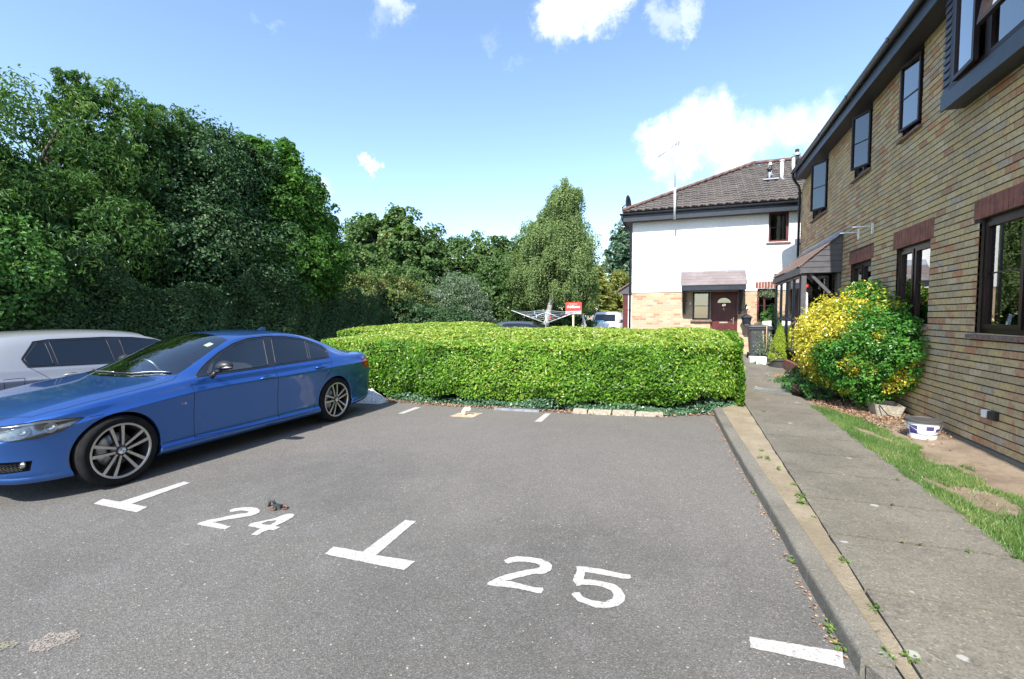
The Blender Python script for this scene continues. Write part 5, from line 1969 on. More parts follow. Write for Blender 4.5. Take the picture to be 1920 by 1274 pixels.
# fence behind the van
fe = empty('wooden_fence', (-5, 35, 0), 'weathered pale board fence behind the white van', 'fence')
mb = MB()
for i in range(52):
    x = -9.5 + i * .15
    mb.box(x, x + .13, 35, 35.02 + rs.uniform(0, .01), 0, 1.62 + rs.uniform(-.02, .02), 'fence_wood')
part(mb, 'board_panel', fe)
for i in range(5):
    mb = MB()
    mb.box(-9.5 + i * 1.9, -9.4 + i * 1.9, 35.03, 35.13, 0, 1.7, 'fence_wood')
    part(mb, 'post', fe)

# rotary clothes dryer
rd = empty('rotary_dryer', (-5.15, 17.5, 0), 'open rotary clothes dryer with slack lines beyond the hedge', 'clothes dryer')
mb = MB()
hub = Vector((-5.15, 17.5, 1.27))
mb.tube([(-5.15, 17.5, 0), (-5.15, 17.5, 1.72)], .022, 'galvanised', 8)
mb.tube([(-5.15, 17.5, 1.16), (-5.15, 17.5, 1.36)], .04, 'galvanised', 8)
part(mb, 'pole', rd)
ends = []
for k_, th in enumerate((R(12), R(102), R(192), R(282))):
    e_ = hub + Vector((math.cos(th) * 1.35, math.sin(th) * 1.35, .50))
    ends.append(e_)
    mb = MB()
    mb.tube([hub, e_], .017, 'galvanised', 7)
    mid = hub.lerp(e_, .42)
    mb.tube([Vector((-5.15, 17.5, 1.70)), mid], .012, 'galvanised', 6)
    part(mb, 'arm', rd)
mb = MB()
for f_ in (.35, .48, .61, .74, .87, .985):
    for i in range(4):
        a, b = hub.lerp(ends[i], f_), hub.lerp(ends[(i + 1) % 4], f_)
        mb.tube([a, (a + b) / 2 - Vector((0, 0, .05)), b], .0045, 'galvanised', 4)
part(mb, 'washing_line', rd)
mb = MB()
for i, (f_, u_) in enumerate(((.74, .2), (.61, .5), (.87, .7), (.48, .3), (.87, .35))):
    a = hub.lerp(ends[i % 4], f_).lerp(hub.lerp(ends[(i + 1) % 4], f_), u_)
    mb.box(a.x - .012, a.x + .012, a.y - .01, a.y + .01, a.z - .09, a.z + .03, ('petal_red', 'white_plastic', 'cyan_cloth')[i % 3])
part(mb, 'clothes_peg', rd)

# estate agent's board
sg = empty('sale_board', (-5.0, 21.5, 0), "red and grey estate agent's board on a pale wooden post", 'sign')
mb = MB()
mb.box(-5.36, -4.62, 21.45, 21.47, 1.78, 2.18, 'sign_red')
mb.box(-5.36, -4.62, 21.45, 21.47, 1.64, 1.78, 'sign_grey')
mb.box(-4.62, -4.60, 21.44, 21.48, 1.64, 2.18, 'sign_red')
bd = part(mb, 'board', sg)
fc = bpy.data.curves.new('lettering', 'FONT')
fc.body = "Addisons"
fc.size = .165
fc.extrude = .003
fc.align_x = 'CENTER'
fo = bpy.data.objects.new('lettering', fc)
COL.objects.link(fo)
fo.location = (-4.98, 21.445, 1.93)
fo.rotation_euler = (R(90), 0, 0)
fo.scale = (1.0, 1, 1)
fc.offset = .006
fc.materials.append(MATS['white_plastic'])
text_mesh(fo, bd)
mb = MB()
mb.box(-5.2, -4.8, 21.442, 21.449, 2.10, 2.115, 'white_plastic')
mb.box(-4.83, -4.66, 21.442, 21.449, 1.68, 1.73, 'white_plastic')
mb.box(-5.30, -5.0, 21.442, 21.449, 1.69, 1.705, 'room_dark')
subpart(mb, 'small_print', bd)
mb = MB()
mb.box(-5.04, -4.96, 21.48, 21.54, 0, 2.15, 'sign_post')
part(mb, 'post', sg)
gp = empty('garden_post', (-4.6, 22, 0), 'grey leaning metal post just right of the red sign', 'post')
mb = MB()
mb.tube([(-4.45, 22, 0), (-4.58, 22, 1.3), (-4.66, 22, 1.62)], .04, 'galvanised', 8)
mb.tube([(-4.60, 22, 1.0), (-4.70, 22, 1.60)], .02, 'galvanised', 6)
part(mb, 'pole', gp)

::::

> [WHAT THE TASK ASKS]: Give again, word for word, every line from the top of the data through the line with "part(mb, 'post', fe)", both ends included, and exclude the pictures.

> [FINISHED ANSWER]:
The Blender Python script for this scene continues. Write part 5, from line 1969 on. More parts follow. Write for Blender 4.5. Take the picture to be 1920 by 1274 pixels.
# fence behind the van
fe = empty('wooden_fence', (-5, 35, 0), 'weathered pale board fence behind the white van', 'fence')
mb = MB()
for i in range(52):
    x = -9.5 + i * .15
    mb.box(x, x + .13, 35, 35.02 + rs.uniform(0, .01), 0, 1.62 + rs.uniform(-.02, .02), 'fence_wood')
part(mb, 'board_panel', fe)
for i in range(5):
    mb = MB()
    mb.box(-9.5 + i * 1.9, -9.4 + i * 1.9, 35.03, 35.13, 0, 1.7, 'fence_wood')
    part(mb, 'post', fe)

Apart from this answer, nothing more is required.